YOUR INSTRUCTIONS: Among the lines below, list those containing the string "were".

DATASET:
########

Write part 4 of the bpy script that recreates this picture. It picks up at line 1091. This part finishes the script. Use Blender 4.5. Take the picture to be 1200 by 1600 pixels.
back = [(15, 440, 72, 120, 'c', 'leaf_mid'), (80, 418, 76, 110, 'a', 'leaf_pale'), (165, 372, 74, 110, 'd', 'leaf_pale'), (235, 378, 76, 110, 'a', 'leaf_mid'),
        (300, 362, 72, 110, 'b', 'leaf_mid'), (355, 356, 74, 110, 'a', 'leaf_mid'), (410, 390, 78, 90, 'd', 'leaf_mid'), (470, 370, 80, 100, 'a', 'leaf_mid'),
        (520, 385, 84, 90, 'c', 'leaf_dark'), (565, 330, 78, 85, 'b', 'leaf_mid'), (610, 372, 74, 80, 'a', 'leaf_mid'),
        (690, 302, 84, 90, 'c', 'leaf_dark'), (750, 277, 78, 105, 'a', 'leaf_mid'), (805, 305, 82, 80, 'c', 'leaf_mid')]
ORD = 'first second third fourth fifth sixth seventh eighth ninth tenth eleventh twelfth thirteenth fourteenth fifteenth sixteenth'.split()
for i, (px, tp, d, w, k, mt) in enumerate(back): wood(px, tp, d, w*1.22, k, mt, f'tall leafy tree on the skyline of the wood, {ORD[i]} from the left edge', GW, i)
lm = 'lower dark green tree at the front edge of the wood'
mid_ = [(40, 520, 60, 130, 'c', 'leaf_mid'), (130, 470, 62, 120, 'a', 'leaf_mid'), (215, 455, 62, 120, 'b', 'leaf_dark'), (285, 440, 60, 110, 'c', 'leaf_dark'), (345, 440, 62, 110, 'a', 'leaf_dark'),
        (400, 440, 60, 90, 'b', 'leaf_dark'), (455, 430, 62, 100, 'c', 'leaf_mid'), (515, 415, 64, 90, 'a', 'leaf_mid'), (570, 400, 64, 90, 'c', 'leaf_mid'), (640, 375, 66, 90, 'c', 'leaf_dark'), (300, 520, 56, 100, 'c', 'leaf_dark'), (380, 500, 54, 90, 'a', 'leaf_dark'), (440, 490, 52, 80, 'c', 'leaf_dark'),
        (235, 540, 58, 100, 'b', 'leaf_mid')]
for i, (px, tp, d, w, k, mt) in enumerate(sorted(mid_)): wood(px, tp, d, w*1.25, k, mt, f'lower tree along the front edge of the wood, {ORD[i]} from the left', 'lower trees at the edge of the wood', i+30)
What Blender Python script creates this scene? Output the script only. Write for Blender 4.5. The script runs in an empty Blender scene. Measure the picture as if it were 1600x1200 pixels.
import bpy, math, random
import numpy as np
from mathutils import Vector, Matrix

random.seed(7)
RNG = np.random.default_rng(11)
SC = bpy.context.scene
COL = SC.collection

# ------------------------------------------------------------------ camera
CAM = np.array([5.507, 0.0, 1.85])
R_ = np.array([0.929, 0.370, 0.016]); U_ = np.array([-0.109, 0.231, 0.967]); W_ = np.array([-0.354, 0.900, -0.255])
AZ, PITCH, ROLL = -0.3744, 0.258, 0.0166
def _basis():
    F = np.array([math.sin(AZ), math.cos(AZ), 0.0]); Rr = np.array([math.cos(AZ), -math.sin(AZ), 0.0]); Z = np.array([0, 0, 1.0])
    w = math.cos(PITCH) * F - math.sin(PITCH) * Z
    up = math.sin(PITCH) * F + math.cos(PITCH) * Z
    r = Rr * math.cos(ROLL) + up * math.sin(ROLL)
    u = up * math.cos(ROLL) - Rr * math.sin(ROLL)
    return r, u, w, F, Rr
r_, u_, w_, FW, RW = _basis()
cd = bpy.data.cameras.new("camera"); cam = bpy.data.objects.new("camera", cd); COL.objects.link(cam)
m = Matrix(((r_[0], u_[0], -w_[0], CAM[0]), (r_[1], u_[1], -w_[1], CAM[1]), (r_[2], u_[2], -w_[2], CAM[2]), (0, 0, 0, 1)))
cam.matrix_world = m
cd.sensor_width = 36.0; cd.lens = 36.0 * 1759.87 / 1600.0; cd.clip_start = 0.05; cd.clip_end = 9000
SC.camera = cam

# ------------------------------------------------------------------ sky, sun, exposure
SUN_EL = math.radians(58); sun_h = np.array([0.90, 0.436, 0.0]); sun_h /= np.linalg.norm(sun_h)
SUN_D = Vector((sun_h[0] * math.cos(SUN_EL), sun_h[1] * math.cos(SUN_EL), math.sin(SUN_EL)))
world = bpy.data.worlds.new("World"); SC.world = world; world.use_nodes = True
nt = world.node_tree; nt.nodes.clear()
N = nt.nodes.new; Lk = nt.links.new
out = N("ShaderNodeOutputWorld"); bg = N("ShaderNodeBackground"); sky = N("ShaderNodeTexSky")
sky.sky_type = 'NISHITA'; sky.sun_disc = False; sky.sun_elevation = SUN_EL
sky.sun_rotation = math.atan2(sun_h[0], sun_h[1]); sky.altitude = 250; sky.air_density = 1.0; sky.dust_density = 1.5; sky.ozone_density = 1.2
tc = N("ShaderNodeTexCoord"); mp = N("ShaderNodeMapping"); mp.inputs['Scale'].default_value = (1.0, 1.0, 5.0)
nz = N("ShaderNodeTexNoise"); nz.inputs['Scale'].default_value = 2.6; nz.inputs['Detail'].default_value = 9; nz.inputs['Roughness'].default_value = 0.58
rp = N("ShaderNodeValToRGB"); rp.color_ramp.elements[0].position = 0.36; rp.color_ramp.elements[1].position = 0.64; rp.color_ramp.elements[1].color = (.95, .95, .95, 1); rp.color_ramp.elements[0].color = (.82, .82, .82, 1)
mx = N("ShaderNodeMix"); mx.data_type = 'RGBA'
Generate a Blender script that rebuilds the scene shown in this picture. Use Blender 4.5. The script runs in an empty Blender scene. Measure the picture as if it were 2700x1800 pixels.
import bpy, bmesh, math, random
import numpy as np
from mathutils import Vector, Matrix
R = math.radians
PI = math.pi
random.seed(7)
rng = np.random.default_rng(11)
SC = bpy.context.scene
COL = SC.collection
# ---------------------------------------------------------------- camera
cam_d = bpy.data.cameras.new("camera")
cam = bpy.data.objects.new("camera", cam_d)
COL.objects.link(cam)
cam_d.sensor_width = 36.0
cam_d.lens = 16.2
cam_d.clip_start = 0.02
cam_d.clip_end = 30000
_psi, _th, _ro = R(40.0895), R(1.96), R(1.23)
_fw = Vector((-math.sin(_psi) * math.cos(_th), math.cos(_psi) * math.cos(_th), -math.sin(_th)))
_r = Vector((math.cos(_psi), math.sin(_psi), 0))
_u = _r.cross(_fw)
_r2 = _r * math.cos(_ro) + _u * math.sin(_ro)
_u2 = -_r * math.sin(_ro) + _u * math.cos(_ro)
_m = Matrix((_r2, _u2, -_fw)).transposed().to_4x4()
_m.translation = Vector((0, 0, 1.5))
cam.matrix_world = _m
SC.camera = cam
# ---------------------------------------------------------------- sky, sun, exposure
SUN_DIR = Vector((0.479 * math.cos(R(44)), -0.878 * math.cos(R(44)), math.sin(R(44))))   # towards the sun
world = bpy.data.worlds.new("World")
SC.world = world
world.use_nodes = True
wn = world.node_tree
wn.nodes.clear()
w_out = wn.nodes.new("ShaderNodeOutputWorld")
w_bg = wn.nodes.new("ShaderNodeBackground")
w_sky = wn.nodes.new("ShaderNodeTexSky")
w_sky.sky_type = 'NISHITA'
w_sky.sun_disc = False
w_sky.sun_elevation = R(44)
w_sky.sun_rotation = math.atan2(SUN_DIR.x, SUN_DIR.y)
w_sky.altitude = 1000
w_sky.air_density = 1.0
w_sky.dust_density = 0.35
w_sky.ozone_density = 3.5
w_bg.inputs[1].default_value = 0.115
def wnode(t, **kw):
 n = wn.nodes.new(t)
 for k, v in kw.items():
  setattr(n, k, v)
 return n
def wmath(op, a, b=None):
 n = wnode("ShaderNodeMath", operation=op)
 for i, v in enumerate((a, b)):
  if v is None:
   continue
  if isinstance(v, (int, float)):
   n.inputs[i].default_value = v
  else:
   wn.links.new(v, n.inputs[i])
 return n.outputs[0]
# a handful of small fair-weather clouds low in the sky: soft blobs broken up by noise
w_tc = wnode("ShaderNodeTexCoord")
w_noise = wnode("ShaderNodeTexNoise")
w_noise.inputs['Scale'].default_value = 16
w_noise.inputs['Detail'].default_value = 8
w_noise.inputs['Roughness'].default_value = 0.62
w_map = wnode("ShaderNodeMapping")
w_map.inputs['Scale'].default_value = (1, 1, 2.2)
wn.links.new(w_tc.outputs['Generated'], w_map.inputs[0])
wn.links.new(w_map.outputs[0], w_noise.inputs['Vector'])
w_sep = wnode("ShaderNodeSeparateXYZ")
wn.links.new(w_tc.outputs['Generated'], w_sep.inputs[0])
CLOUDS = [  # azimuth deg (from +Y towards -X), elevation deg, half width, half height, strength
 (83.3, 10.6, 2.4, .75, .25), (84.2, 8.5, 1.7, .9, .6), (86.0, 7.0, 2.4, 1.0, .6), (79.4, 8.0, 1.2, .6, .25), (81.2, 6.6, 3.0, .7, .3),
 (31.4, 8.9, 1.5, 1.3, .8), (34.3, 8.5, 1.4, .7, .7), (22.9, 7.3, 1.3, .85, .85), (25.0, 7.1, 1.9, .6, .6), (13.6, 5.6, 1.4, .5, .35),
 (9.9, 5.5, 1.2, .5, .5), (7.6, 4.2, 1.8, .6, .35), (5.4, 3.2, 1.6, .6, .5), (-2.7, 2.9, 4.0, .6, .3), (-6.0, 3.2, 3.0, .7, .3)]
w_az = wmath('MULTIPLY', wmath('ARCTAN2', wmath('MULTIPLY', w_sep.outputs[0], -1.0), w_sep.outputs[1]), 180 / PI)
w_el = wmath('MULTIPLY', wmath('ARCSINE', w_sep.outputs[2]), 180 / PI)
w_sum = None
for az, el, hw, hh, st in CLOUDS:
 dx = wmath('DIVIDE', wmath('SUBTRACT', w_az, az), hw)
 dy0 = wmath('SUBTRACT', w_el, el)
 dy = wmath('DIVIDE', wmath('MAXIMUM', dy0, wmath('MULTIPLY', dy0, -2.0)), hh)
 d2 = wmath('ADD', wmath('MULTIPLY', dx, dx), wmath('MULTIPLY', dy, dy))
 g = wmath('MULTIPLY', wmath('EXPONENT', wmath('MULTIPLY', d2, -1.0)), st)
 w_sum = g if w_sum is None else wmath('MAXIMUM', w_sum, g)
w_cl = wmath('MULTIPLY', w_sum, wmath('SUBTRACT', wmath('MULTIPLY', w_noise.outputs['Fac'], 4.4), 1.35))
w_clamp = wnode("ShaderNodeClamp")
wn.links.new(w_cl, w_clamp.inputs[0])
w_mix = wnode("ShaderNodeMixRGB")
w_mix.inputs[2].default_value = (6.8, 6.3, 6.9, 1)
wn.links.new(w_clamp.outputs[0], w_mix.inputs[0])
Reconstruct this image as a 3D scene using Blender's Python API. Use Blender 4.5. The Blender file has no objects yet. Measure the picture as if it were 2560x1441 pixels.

########

FINAL RESULT:
What Blender Python script creates this scene? Output the script only. Write for Blender 4.5. The script runs in an empty Blender scene. Measure the picture as if it were 1600x1200 pixels.
Generate a Blender script that rebuilds the scene shown in this picture. Use Blender 4.5. The script runs in an empty Blender scene. Measure the picture as if it were 2700x1800 pixels.
Reconstruct this image as a 3D scene using Blender's Python API. Use Blender 4.5. The Blender file has no objects yet. Measure the picture as if it were 2560x1441 pixels.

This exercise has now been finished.